A rebelião mesma foi um desastre para os escravos. Houve problemas de organização e unidade de propósitos. Muitos conspiradores lutaram pela liberdade, outros quiseram apenas ver realizadas as reformas preconizadas pela metrópole. Mas por algumas horas os escravos viraram o mundo de ponta-cabeça nas fazendas, colocando senhores e feitores no tronco, insultando e castigando-os. Em geral foram contidos, não chegando a meia dúzia os mortos entre os brancos que, sabedores dos planos por denúncia, colocaram todo seu poder de fogo em ação. A repressão foi brutal e indiscriminada, com dezenas de execuções sumárias. O julgamento que se seguiu encenou formas civilizadas de fazer justiça, mas prevaleceu a barbárie, o desejo de intimidar pelo terror: 33 negros foram punidos com a pena de morte, suas cabeças cortadas e expostas publicamente.

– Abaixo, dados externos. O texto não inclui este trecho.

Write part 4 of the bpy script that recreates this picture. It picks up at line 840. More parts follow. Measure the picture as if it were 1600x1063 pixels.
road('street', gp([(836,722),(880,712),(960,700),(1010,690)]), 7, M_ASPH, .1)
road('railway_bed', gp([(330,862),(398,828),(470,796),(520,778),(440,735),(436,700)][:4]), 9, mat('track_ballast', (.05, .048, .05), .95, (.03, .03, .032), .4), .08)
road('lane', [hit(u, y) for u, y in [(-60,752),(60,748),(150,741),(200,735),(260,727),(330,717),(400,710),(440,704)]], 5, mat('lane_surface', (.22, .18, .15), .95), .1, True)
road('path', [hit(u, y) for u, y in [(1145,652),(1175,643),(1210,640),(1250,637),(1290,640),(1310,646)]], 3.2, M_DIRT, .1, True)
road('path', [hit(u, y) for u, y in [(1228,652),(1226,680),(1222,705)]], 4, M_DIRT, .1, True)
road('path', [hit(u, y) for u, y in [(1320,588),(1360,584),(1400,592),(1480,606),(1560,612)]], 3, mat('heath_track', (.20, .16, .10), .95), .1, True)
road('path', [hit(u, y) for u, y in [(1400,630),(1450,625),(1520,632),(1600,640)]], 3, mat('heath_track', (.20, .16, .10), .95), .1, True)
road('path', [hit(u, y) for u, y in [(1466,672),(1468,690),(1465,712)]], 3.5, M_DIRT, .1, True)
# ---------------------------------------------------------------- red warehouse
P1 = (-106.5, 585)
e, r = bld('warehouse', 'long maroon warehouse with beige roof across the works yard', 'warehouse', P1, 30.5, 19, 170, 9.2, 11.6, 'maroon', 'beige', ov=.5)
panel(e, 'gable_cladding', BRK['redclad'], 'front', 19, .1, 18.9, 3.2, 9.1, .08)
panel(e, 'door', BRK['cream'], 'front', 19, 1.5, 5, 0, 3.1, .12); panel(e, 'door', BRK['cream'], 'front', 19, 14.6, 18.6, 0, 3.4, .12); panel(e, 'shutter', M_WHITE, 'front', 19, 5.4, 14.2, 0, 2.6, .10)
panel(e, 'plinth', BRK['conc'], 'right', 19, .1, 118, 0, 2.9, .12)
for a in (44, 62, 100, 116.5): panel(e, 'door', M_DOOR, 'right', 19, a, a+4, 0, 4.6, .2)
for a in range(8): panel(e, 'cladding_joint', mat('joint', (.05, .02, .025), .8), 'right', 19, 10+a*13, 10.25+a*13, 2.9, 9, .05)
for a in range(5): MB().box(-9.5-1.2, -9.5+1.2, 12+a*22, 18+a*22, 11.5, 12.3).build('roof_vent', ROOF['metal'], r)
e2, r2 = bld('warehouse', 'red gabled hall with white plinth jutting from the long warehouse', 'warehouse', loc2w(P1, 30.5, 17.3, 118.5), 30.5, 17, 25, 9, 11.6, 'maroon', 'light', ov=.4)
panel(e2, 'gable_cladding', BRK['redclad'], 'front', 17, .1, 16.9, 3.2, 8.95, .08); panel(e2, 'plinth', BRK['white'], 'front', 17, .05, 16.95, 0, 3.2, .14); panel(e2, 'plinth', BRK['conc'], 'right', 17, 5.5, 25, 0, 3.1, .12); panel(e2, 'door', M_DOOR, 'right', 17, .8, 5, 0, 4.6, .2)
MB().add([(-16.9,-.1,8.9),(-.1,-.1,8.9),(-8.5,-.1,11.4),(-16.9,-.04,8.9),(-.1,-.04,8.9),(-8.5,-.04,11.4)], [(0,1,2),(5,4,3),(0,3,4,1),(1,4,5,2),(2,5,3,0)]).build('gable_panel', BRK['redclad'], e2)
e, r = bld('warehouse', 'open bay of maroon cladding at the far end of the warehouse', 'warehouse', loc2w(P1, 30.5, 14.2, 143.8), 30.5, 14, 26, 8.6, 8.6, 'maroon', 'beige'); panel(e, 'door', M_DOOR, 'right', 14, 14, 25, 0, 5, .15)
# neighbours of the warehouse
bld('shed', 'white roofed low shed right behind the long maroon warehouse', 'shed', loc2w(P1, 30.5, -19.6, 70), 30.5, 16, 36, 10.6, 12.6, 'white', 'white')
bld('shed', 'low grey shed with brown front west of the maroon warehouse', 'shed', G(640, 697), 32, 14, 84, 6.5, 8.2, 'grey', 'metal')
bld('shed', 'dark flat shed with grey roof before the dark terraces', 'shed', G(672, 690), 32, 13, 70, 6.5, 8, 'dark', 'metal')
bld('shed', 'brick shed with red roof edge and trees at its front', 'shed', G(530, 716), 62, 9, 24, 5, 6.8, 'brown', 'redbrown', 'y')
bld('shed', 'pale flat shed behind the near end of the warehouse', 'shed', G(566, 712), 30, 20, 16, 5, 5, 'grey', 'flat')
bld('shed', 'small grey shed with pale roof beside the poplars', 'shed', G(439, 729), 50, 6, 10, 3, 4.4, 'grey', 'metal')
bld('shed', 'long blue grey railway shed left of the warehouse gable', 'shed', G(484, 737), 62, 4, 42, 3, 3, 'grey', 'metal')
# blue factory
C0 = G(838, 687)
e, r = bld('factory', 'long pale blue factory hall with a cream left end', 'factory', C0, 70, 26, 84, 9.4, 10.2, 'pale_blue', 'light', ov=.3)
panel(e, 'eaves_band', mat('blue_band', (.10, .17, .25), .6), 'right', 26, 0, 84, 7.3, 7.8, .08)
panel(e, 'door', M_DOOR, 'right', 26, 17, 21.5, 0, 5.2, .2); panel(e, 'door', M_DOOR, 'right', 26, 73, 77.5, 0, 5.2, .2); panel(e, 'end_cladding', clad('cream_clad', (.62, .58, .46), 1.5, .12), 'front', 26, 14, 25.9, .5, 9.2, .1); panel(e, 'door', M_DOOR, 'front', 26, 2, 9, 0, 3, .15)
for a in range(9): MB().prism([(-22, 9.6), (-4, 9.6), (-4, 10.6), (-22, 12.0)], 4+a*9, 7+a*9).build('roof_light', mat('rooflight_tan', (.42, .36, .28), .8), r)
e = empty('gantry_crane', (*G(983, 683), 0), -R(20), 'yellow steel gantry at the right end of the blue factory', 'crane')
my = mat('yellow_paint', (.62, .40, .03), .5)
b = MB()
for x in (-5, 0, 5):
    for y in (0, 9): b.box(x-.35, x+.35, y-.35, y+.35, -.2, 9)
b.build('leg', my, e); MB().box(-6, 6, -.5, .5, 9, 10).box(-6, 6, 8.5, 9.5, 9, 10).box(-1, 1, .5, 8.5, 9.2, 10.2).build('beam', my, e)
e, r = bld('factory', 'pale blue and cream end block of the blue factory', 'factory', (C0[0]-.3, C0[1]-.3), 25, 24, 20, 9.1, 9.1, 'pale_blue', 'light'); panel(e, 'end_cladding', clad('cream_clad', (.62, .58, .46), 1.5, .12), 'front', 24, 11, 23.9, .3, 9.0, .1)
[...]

A grande sensação, no entanto, foi o julgamento do missionário John Smith, sua condenação à morte e a espera pela comutação da pena a pedido do governador de Demerara, que assim buscava evitar que se criasse um mártir. Houve muita repercussão nas ruas, igrejas, na imprensa e no Parlamento da Inglaterra. O destino de Smith o leitor descobrirá lendo o livro.
Smith e sua religião na verdade haviam desempenhado um papel ambíguo no movimento. Por um lado, inspiraram muitos rebeldes, embora nunca de maneira direta, mas pregando que servir a Deus nem sempre era compatível com servir aos senhores. Por outro, o missionário tentou abortar o movimento no nascedouro, chegando a denunciar ao administrador de uma fazenda o que se passava nas mentes de alguns líderes e buscando convencê-los a desistir. Além disso, aqueles escravos mais ligados à Bíblia foram os mais contidos durante o levante, os menos radicais, e um dos cabeças, Quamina, diácono na capela de Smith, até quis sustá-lo.
Ao abordar a história miúda, vivida com intensidade por indivíduos carregados de conflitos íntimos, Viotti empresta credibilidade a seus personagens, tornando-os agentes dinâmicos dos acontecimentos que interpreta. Ao mesmo tempo insiste em que escravos, senhores, feitores, missionários, abolicionistas, administradores coloniais e metropolitanos estavam imersos num mundo maior, submetidos a forças históricas que não controlavam completamente. Este convite a uma história mais estrutural, no entanto, soa como declaração de princípio. O que torna este livro admirável é a habilidade da autora em demonstrar, por meio de uma narrativa empolgante, sem boçalidade acadêmica, que a liberdade de ação de cada um daqueles grupos foi limitada pelos interesses e projetos dos demais. A luta de classes em Demerara refletiu e repercutiu sobre os embates sociais e ideológicos na Inglaterra imperial, que dez anos depois aboliria a escravidão em suas colônias.
João José Reis é professor da Universidade Federal da Bahia e autor, entre outros livros, de "A Morte é uma Festa" (Companhia das Letras).